Prejudicial questions

QUESTION: In the context that the term is used in civil law, state the [1] concept, [2] requisites and [3] consequences of a prejudicial question.

ANSWER: A prejudicial question generally comes into play in a situation where a civil action and a criminal action are both pending, and there exists in the former an issue that must first be determined before the latter may proceed, because howsoever the issue raised in the civil action is resolved would be determinative juris et de jure of the guilt or innocence of the accused in the criminal case. The rationale for the suspension on the ground of a prejudicial question is to avoid conflicting decisions.

Two elements that must concur in order for a civil case to be considered a prejudicial question are expressly stated in Section 7, Rule 111 of the 2000 Rules of Criminal Procedure, to wit: Section 7. Elements of prejudicial question. – The elements of a prejudicial question are: (a) the previously instituted civil action involves an issue similar or intimately related to the issue raised in the subsequent criminal action, and (b) the resolution of such issue determines whether or not the criminal action may proceed.

For a civil action to be considered prejudicial to a criminal case as to cause the suspension of the criminal proceedings until the final resolution of the civil, the following requisites must be present: (1) the civil case involves facts intimately related to those upon which the criminal prosecution would be based; (2) in the resolution of the issue or issues raised in the civil action, the guilt or innocence of the accused would necessarily be determined; and (3) jurisdiction to try said question must be lodged in another tribunal.
If both civil and criminal cases have similar issues or the issue in one is intimately related to the issues raised in the other, then a prejudicial question would likely exist, provided the other element or characteristic is satisfied. It must appear not only that the civil case involves the same facts upon which the criminal prosecution would be based, but also that the resolution of the issues raised in the civil action would be necessarily determinative of the guilt or innocence of the accused.

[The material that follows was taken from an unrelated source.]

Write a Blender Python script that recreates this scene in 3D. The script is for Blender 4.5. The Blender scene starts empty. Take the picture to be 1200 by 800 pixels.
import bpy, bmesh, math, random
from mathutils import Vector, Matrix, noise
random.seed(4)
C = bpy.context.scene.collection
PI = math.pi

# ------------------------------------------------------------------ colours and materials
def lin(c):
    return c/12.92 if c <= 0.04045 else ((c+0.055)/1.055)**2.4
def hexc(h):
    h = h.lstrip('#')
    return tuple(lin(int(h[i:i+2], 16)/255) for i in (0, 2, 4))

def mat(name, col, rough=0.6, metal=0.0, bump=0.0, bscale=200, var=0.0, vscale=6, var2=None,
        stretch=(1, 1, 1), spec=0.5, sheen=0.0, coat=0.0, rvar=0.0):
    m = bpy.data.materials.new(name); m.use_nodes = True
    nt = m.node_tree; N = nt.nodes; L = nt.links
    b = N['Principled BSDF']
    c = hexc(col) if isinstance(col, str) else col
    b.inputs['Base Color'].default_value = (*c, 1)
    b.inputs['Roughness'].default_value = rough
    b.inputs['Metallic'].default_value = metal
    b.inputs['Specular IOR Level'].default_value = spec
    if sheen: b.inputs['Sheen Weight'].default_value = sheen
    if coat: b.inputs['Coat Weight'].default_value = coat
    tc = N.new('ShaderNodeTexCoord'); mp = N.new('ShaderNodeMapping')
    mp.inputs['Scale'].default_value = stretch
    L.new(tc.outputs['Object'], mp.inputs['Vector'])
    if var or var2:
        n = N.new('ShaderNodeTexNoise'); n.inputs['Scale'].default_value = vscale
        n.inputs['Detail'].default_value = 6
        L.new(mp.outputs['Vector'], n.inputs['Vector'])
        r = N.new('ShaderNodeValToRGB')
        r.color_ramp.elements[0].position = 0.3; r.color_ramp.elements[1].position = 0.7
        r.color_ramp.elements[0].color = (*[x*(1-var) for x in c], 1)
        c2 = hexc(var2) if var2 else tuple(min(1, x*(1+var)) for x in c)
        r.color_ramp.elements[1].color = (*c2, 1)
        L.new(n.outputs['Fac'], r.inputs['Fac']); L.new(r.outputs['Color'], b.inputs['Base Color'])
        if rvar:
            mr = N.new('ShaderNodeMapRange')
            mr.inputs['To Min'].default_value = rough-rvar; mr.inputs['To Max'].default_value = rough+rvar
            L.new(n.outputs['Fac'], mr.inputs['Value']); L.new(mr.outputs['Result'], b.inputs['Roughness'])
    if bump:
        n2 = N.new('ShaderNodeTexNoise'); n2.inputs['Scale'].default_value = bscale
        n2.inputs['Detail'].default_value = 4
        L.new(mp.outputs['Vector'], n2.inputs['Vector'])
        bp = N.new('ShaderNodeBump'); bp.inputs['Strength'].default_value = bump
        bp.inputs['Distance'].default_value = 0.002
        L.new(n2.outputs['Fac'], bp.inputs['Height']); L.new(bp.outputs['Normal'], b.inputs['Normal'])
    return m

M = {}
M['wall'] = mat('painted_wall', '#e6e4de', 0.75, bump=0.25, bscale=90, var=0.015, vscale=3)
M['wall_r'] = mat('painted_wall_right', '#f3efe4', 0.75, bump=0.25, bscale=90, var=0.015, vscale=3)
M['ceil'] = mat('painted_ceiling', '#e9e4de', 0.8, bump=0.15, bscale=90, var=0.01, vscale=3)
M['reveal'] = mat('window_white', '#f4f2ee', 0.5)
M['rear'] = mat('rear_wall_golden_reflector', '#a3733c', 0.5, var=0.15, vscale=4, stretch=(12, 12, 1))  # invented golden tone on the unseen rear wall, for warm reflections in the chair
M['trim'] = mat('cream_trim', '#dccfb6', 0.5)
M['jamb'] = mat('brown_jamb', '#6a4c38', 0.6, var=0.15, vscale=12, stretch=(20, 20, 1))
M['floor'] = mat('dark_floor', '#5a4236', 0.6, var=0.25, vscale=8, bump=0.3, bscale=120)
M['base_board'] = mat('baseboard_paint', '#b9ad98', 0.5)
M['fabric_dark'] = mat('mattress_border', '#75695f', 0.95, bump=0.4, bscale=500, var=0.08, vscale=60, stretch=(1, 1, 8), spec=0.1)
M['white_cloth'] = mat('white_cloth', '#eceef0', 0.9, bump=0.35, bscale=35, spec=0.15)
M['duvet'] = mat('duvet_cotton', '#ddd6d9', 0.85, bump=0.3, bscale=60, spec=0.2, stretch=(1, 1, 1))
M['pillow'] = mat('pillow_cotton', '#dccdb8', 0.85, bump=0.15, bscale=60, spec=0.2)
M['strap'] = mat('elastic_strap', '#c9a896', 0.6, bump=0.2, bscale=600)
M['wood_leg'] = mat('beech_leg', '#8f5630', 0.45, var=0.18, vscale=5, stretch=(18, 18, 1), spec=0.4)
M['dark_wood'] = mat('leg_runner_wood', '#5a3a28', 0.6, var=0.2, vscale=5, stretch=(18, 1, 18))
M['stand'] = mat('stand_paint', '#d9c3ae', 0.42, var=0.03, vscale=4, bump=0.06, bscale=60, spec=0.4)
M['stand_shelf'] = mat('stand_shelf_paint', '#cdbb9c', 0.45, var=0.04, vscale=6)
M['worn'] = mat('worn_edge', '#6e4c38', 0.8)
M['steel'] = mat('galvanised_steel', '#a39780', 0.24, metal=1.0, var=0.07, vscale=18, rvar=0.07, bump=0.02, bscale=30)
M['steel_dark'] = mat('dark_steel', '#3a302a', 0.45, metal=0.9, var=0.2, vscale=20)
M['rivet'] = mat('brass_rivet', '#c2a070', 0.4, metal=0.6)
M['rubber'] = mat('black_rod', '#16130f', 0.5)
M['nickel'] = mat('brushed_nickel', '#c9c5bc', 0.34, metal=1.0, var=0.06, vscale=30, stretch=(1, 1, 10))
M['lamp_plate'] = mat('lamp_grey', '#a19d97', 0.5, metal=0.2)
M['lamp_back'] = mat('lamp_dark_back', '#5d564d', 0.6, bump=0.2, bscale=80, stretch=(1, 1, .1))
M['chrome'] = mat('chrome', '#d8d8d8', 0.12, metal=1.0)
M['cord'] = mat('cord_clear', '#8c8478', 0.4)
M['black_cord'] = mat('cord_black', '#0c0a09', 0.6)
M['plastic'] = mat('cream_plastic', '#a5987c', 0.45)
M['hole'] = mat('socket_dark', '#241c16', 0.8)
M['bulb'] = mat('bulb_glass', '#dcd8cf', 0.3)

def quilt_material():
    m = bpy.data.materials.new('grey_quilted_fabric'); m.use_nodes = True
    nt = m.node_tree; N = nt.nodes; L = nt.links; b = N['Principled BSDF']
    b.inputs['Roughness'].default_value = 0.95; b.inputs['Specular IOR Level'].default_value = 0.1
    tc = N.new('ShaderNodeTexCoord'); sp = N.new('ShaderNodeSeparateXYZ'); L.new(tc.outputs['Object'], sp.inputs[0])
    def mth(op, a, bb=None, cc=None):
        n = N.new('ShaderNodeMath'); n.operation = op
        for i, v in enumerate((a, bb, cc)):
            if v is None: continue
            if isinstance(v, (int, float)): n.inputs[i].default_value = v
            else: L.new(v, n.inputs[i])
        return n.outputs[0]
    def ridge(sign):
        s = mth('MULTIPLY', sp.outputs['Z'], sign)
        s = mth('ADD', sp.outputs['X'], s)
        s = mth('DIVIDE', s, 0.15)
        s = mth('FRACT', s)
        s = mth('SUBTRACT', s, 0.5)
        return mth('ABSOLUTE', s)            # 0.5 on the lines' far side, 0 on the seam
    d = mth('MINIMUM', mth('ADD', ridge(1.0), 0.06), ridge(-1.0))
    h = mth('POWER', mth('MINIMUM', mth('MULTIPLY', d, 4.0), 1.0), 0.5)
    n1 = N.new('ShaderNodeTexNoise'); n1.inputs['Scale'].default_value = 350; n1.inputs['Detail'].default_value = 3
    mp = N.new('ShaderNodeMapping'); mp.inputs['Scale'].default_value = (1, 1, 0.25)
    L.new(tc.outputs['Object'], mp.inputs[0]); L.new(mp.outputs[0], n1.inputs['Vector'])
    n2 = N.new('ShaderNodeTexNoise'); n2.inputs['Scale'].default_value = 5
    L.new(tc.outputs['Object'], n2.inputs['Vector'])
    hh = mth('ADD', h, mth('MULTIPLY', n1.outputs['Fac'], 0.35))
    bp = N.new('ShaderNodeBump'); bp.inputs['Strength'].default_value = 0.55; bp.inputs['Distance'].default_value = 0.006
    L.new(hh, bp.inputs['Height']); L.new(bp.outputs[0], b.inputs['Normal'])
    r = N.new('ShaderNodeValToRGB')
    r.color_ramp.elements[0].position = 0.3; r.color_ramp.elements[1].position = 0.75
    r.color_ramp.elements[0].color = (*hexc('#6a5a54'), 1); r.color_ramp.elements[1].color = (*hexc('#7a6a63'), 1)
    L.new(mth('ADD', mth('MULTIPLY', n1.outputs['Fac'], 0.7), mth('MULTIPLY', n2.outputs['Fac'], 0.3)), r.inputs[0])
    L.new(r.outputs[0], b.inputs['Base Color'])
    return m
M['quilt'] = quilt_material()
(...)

If the resolution of the issue in the civil action will not determine the criminal responsibility of the accused in the criminal action based on the same facts, or there is no necessity "that the civil case be determined first before taking up the criminal case," therefore, the civil case does not involve a prejudicial question. Neither is there a prejudicial question if the civil and the criminal action can, according to law, proceed independently of each other. (G.R. No. 159823)

The consequences of prejudicial questions are as follows. First, if there is a prejudicial question, the criminal action is suspended. If there is none, the latter shall proceed.

Second, if the prejudicial question is resolved in favor of the accused-defendant, the criminal action against him will fail. If otherwise, such resolution shall work against him because the findings of the civil court, if final, shall be conclusive upon the criminal case.